Le 2 avril 1906, Chiune entre à l’école élémentaire municipale de Nakatsu (maintenant Nakatsugawa dans la préfecture de Gifu). Le 31 mars 1907, il est transféré à l’école primaire municipale de Kuwana dans la préfecture de Mie (actuellement école élémentaire municipale de Nissin). En décembre de cette même année, il entre à l’école élémentaire municipale Nagoya de Furuwatari (maintenant école primaire municipale Heiwa Nagoya) où en 1912, il obtient les honneurs de l’école. Il entre ensuite à l’école secondaire de la préfecture d’Aichi (maintenant lycée Zuiryo), un groupe scolaire collège-lycée.

À la fin de cette scolarité, son père voulait qu’il devienne médecin mais Chiune échoue délibérément à l’examen d’entrée d’études en rendant copie blanche. Au lieu de cela, il entre à l’université de Waseda en 1918 (7 de l’ère Taishō) et en sort diplômé en langue anglaise. À cette époque, il est inscrit également à Yuai Gakusha, la fraternité chrétienne fondée par le pasteur baptiste Harry Baxter Benninhof, afin d’améliorer son anglais.

En 1919, il passe l’examen des bourses d’études du ministère des Affaires étrangères. De 1920 à 1922, Sugihara sert dans l’armée impériale comme lieutenant dans le 79e d’infanterie, stationné en Corée, qui était alors une colonie japonaise. Il démissionne de son poste en novembre 1922 et s’engage dans les examens de qualification linguistique du ministère des Affaires étrangères l’année suivante, en passant l’examen russe avec les honneurs. Le ministère japonais des Affaires étrangères le recrute et l’affecte à Harbin en Chine où il étudie également les langues russe et allemande et il devient ainsi plus tard un expert des affaires russes.

Lorsque Sugihara travaille au ministère des Affaires étrangères mandchoue, il participe aux négociations avec l’Union soviétique concernant le chemin de fer de Mandchourie du Nord (東清鐵路), le CER.

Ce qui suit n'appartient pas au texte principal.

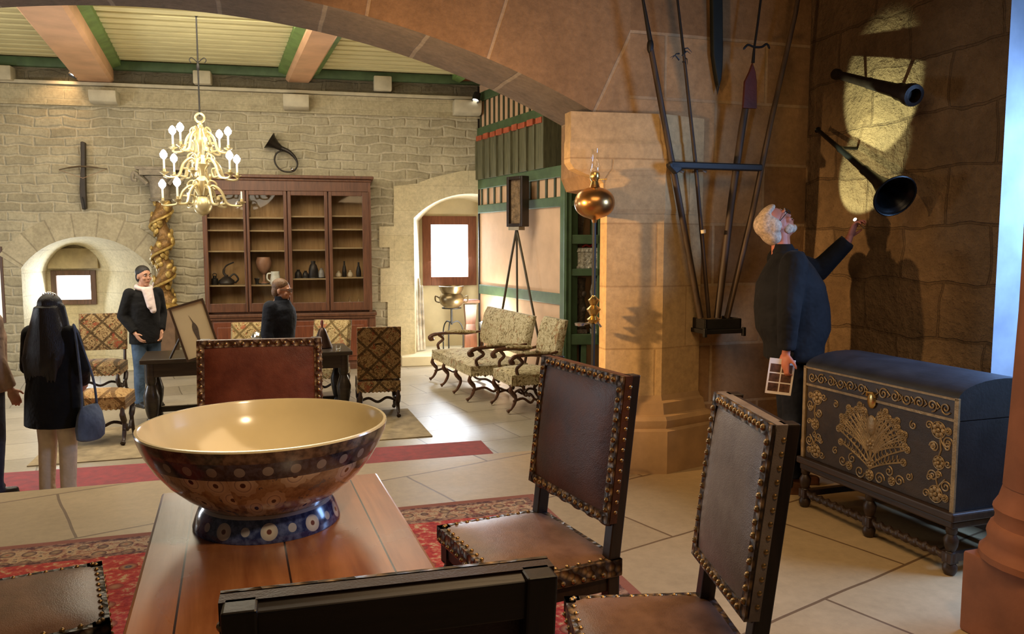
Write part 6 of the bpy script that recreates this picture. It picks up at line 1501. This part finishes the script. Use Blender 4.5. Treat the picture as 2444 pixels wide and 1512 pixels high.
# floor lamp behind the settee washing the partition
p = TP.w(.8, .30, ZF+.75); lamp('floor_uplight', 'POINT', p, 75, (1, .95, .82), size=.06)
# near room
lamp('pier_spot', 'SPOT', (-1.75, 4.1, 1.75), 480, (1, .60, .26), AW.w(ua-.12, 0, 1.2), size=.05, spot_size=R(50), spot_blend=.95)
lamp('arch_fill_light', 'SPOT', (-.7, 3.4, 1.9), 130, (1, .60, .28), AW.w(AW.u(1180, 80), 0, 3.05), size=.1, spot_size=R(85), spot_blend=.9)  # added warm fill to brighten the stones above the arch
lamp('near_fill_light', 'AREA', (.4, 2.7, 2.9), 36, (1, .68, .36), (.5, 3.2, 0), size=1.6)  # added overhead fill for the near room, no fixture there
lamp('floor_fill_light', 'SPOT', (1.2, 1.0, 3.2), 85, (1, .60, .28), (1.2, 3.6, 0), size=.15, spot_size=R(62), spot_blend=.8)  # added spot from above that brightens the near floor
lamp('table_fill_light', 'SPOT', (.45, .95, 2.6), 75, (1, .74, .44), (-.55, 2.1, .85), size=.06, spot_size=R(60), spot_blend=.7)  # added fill, placed to brighten the tabletop and the bowl's near side
# daylight from the deep window on the right
lamp('window_light_side', 'AREA', RW.w(uE+.75, -.45, 1.9), 75, (.30, .52, 1), RW.w(uE+.2, 1.6, .9), size=1.1)
lamp('window_light_reveal', 'AREA', RW.w(uE+1.25, -.6, 1.9), 30, (.26, .52, 1), RW.w(uE, -.35, 1.6), size=.8)
# the two small picture lights on the side wall
def wl2(px, py): u, z = RW.uz(px, py, 0); return RW.w(u, 0, z)
for nm, (px, py), (sx, sy), e, ang in (('wall_spot_upper', (2095, 262), (2075, 400), 55, 56), ('wall_spot_lower', (2062, 420), (1990, 560), 55, 42)):
    u, z = RW.uz(sx, sy, 0)
    lamp(nm, 'SPOT', RW.w(u, .5, z), e, (.86, 1, .62), wl2(px, py), size=.01, spot_size=R(ang), spot_blend=.25)
w = bpy.data.worlds.new('world'); SC.world = w; w.use_nodes = True
w.node_tree.nodes['Background'].inputs[0].default_value = (1, .80, .56, 1); w.node_tree.nodes['Background'].inputs[1].default_value = .04
SC.view_settings.view_transform = 'Standard'; SC.view_settings.look = 'None'; SC.view_settings.exposure = 0; SC.view_settings.gamma = 1
SC.cycles.use_denoising = True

Pendant son séjour à Harbin, Sugihara se marie à Klaudia Semionovna Apollonova et pour ce mariage, se convertit au christianisme de l’église orthodoxe russe sous le nom de baptême de Sergueï Pavlovitch.

En 1935, Sugihara quitte son poste de ministre adjoint aux Affaires étrangères en Mandchourie pour protester contre les mauvais traitements infligés par les Japonais aux Chinois locaux.

Sugihara et sa femme divorcent en 1935, avant son retour au Japon, où il épouse Yukiko Kikuchi, devenue Yukiko Sugihara (杉原幸子 Sugihara Yukiko, 1913-2008). Le couple aura quatre fils (Hiroki, Chiaki, Haruki et Nobuki – ce dernier, plus tard, représentera la famille Sugihara). Chiune Sugihara travaille également au département de l’information du ministère des Affaires étrangères et comme interprète pour la délégation japonaise à Helsinki en Finlande.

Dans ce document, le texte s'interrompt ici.